NOTE 2 – Revolving Credit Agreement:

 

   

June 30,

   

December 31,

 
   

2013

   

2012

 
                 

Note payable to Bank of North Georgia pursuant to revolving credit agreement, maturing April 1, 2014

  $ 9,757,866     $ 8,460,280  

 

The Company entered into a credit agreement with Bank of North Georgia that made available to the Company up to $11,000,000 on a revolving credit basis. Interest is payable at Prime plus 1.0% (4.25% at June 30, 2013). The agreement is secured by all of the Company’s assets.

 

The Company also entered into a line of credit agreement with the Bank of North Georgia that made available to the Company up to $500,000. Interest is payable at prime plus 2.5% with a floor of 6%. There was no balance outstanding on this agreement at June 30, 2013 or December 31, 2012.

 

The Company is in full compliance with all terms, conditions and covenants of the credit agreement.

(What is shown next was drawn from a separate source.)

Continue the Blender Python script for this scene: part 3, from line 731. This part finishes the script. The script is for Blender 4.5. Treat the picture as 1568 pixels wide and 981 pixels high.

The outstanding balance under those agreements was paid in full on July 1, 2013.

 

NOTE 3 – Long-Term Debt:

 

   

June 30,

   

December 31,

 
   

2013

   

2012

 
                 

First mortgage payable to Bank of North Georgia pursuant to revolving credit agreement, maturing December 20, 2017

  $ 1,714,522     $ 1,868,294  
                 

Second mortgage payable to Bank of North Georgia pursuant to revolving credit agreement, maturing February 28, 2017

    793,801       814,969  
      2,508,323       2,683,263  

Less current maturities of long-term debt

    344,796       342,919  
    $ 2,163,527       2,340,344  

 

In 2007, the Company entered into a first mortgage agreement with Bank of North Georgia secured by the Company’s corporate office and distribution facility. Interest is payable at LIBOR plus 2.5% (2.75% at June 30, 2013). This agreement is secured by all of the Company’s assets.

 

In 2012, the Company entered into a second mortgage agreement with Bank of North Georgia secured by the Company’s corporate office and distribution facility. Interest is payable at 4.25%.                                                   

 

The Company is in full compliance with all terms, conditions and covenants of the credit agreements. The outstanding balance under those agreements was paid in full on July 1, 2013.

 

NOTE 4 – Supplemental Cash Flow Information:

 

Cash paid for interest was $257,243 and $258,493, respectively, for the six-month periods ended June 30, 2013 and 2012.

 

NOTE 5 – Contingencies:

 

The Company is involved in various legal actions and claims arising from the normal course of business. In the opinion of management, the ultimate outcome of these matters will not have a material impact on the Company’s results of operations, cash flows, or financial position.          

 

 

 
 

 

 

 

NOTE 6 – Due To Shareholders:

 

As of June 30, 2013 and December 31, 2012, the Company had outstanding balances payable to its shareholders for $343,978 and $372,950, respectively. There are no fixed repayment terms for these obligations. These amounts are included in other current liabilities on the consolidated balance sheets.

 

NOTE 7 – Subsequent Events:

 

Management has evaluated events and transactions for potential recognition or disclosure through September 12, 2013, the date which these consolidated financial statements were available for issuance.

 

On July 1, 2013, the Company sold substantially all of its assets to Superior Uniform Group, Inc.